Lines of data
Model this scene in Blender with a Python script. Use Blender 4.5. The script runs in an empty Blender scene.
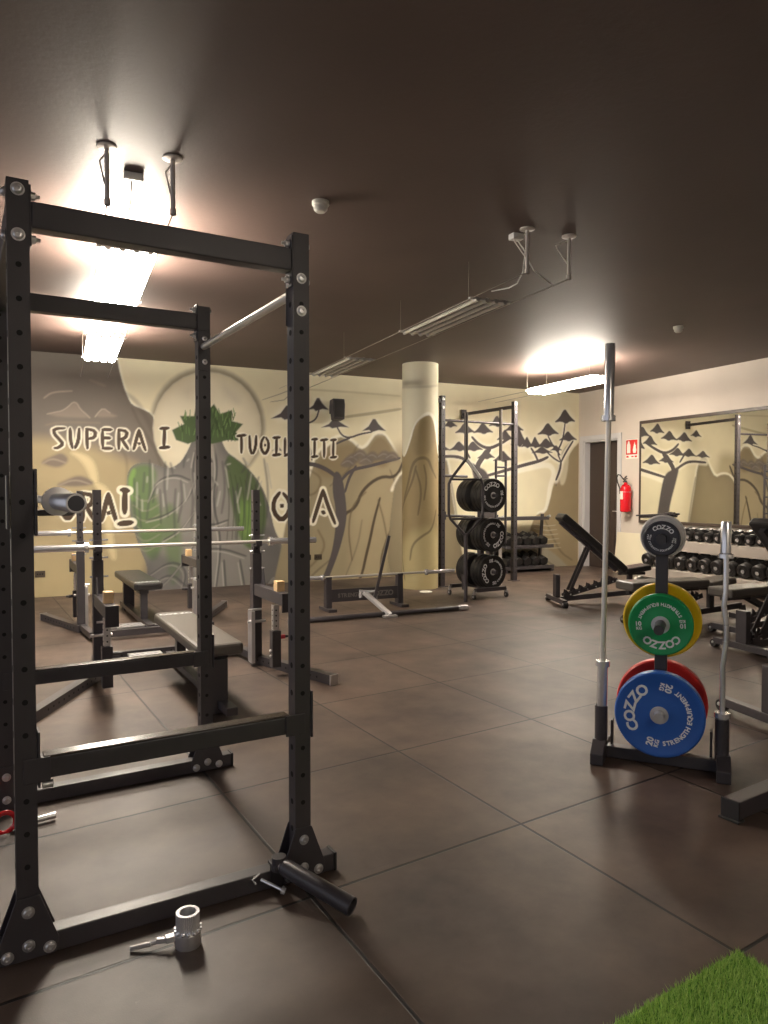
import bpy, bmesh, math, random
import numpy as np
from mathutils import Vector, Matrix, Euler
R = math.radians
PI = math.pi
scene = bpy.context.scene
C = scene.collection

# ------------------------------------------------------------------ camera
cam_data = bpy.data.cameras.new('camera')
cam_data.sensor_fit = 'HORIZONTAL'
cam_data.sensor_width = 36
cam_data.lens = 36 * 725 / 768
cam_data.clip_start = 0.05
cam = bpy.data.objects.new('camera', cam_data)
C.objects.link(cam)
cam.location = (0, 0, 1.42)
cam.rotation_euler = (R(90 - 1.7), 0, R(-30.3))
scene.camera = cam

# ------------------------------------------------------------------ world: cool daylight that enters from the open side of the hall
world = bpy.data.worlds.new('world')
scene.world = world
world.use_nodes = True
bg = world.node_tree.nodes['Background']
bg.inputs[0].default_value = (0.86, 0.88, 1.0, 1)
bg.inputs[1].default_value = 0.55

# ------------------------------------------------------------------ exposure
scene.view_settings.view_transform = 'Standard'
scene.view_settings.look = 'None'
scene.view_settings.gamma = 1
scene.view_settings.use_curve_mapping = False
scene.view_settings.exposure = 0.28
LAMP_STRENGTH = 75.0
LAMP_COLOUR = (1.0, 0.90, 0.76)

# ------------------------------------------------------------------ helpers
def lin(c):
    c = c / 255.0
    return c / 12.92 if c <= 0.04045 else ((c + 0.055) / 1.055) ** 2.4
def rgb(c):
    return (lin(c[0]), lin(c[1]), lin(c[2]), 1)

def mat(name, col, rough=0.5, metal=0.0, bump=0.0, bscale=60.0, vary=0.0, vscale=4.0, spec=0.5, coat=0.0):
    m = bpy.data.materials.new(name)
    m.use_nodes = True
    nt = m.node_tree
    b = nt.nodes['Principled BSDF']
    b.inputs['Base Color'].default_value = rgb(col)
    b.inputs['Roughness'].default_value = rough
    b.inputs['Metallic'].default_value = metal
    b.inputs['Specular IOR Level'].default_value = spec
    b.inputs['Coat Weight'].default_value = coat
    if bump or vary:
        tc = nt.nodes.new('ShaderNodeTexCoord')
    if bump:
        n = nt.nodes.new('ShaderNodeTexNoise')
        n.inputs['Scale'].default_value = bscale
        n.inputs['Detail'].default_value = 4
        nt.links.new(tc.outputs['Object'], n.inputs['Vector'])
        bp = nt.nodes.new('ShaderNodeBump')
        bp.inputs['Strength'].default_value = bump
        bp.inputs['Distance'].default_value = 0.004
        nt.links.new(n.outputs['Fac'], bp.inputs['Height'])
        nt.links.new(bp.outputs['Normal'], b.inputs['Normal'])
    if vary:
        n2 = nt.nodes.new('ShaderNodeTexNoise')
        n2.inputs['Scale'].default_value = vscale
        n2.inputs['Detail'].default_value = 5
        nt.links.new(tc.outputs['Object'], n2.inputs['Vector'])
        rp = nt.nodes.new('ShaderNodeMapRange')
        rp.inputs['From Min'].default_value = 0.3
        rp.inputs['From Max'].default_value = 0.7
        rp.inputs['To Min'].default_value = 1 - vary
        rp.inputs['To Max'].default_value = 1 + vary
        nt.links.new(n2.outputs['Fac'], rp.inputs['Value'])
        mx = nt.nodes.new('ShaderNodeVectorMath')
        mx.operation = 'SCALE'
        mx.inputs[0].default_value = rgb(col)[:3]
        nt.links.new(rp.outputs['Result'], mx.inputs['Scale'])
        nt.links.new(mx.outputs['Vector'], b.inputs['Base Color'])
    return m

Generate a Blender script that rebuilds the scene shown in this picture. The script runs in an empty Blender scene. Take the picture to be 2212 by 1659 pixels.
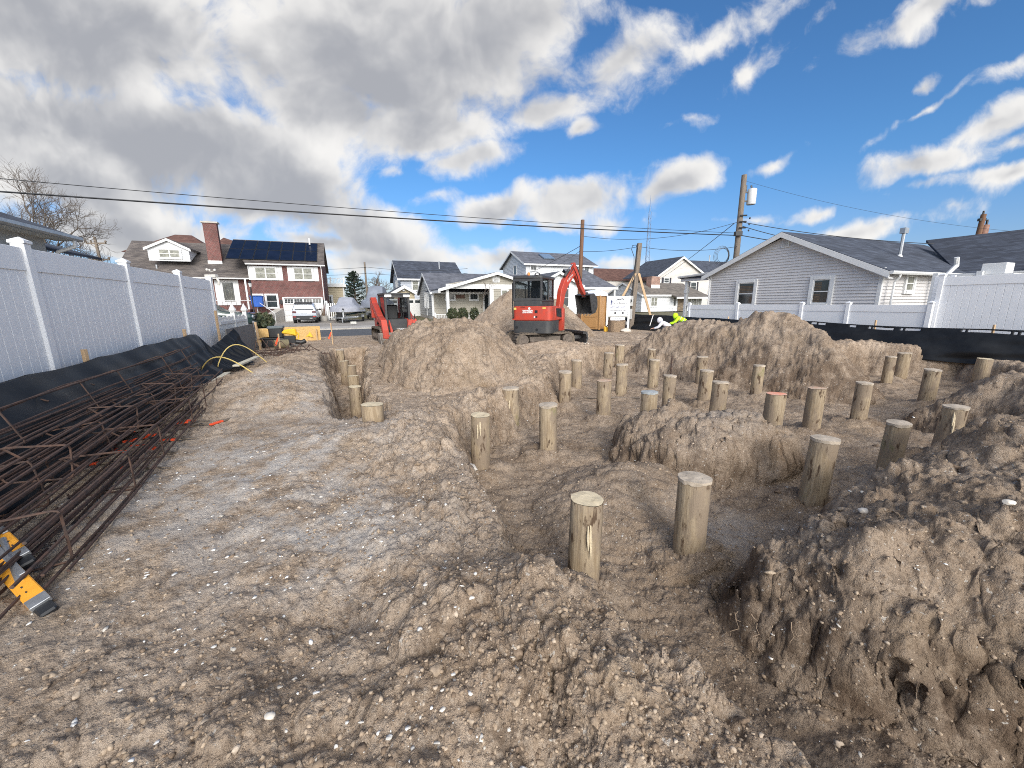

• SHORT EXERCISE
Transcribe exactly, please, the lines between the start of the records above and the line holding "scene.camera = cam", counting both of those lines and omitting pictures.

• TASK ANSWER
Model this scene in Blender with a Python script. Use Blender 4.5. The script runs in an empty Blender scene.
import bpy, bmesh, math, random
import numpy as np
from mathutils import Vector, Matrix, Euler
R = math.radians
PI = math.pi
scene = bpy.context.scene
C = scene.collection

# ------------------------------------------------------------------ camera
cam_data = bpy.data.cameras.new('camera')
cam_data.sensor_fit = 'HORIZONTAL'
cam_data.sensor_width = 36
cam_data.lens = 36 * 725 / 768
cam_data.clip_start = 0.05
cam = bpy.data.objects.new('camera', cam_data)
C.objects.link(cam)
cam.location = (0, 0, 1.42)
cam.rotation_euler = (R(90 - 1.7), 0, R(-30.3))
scene.camera = cam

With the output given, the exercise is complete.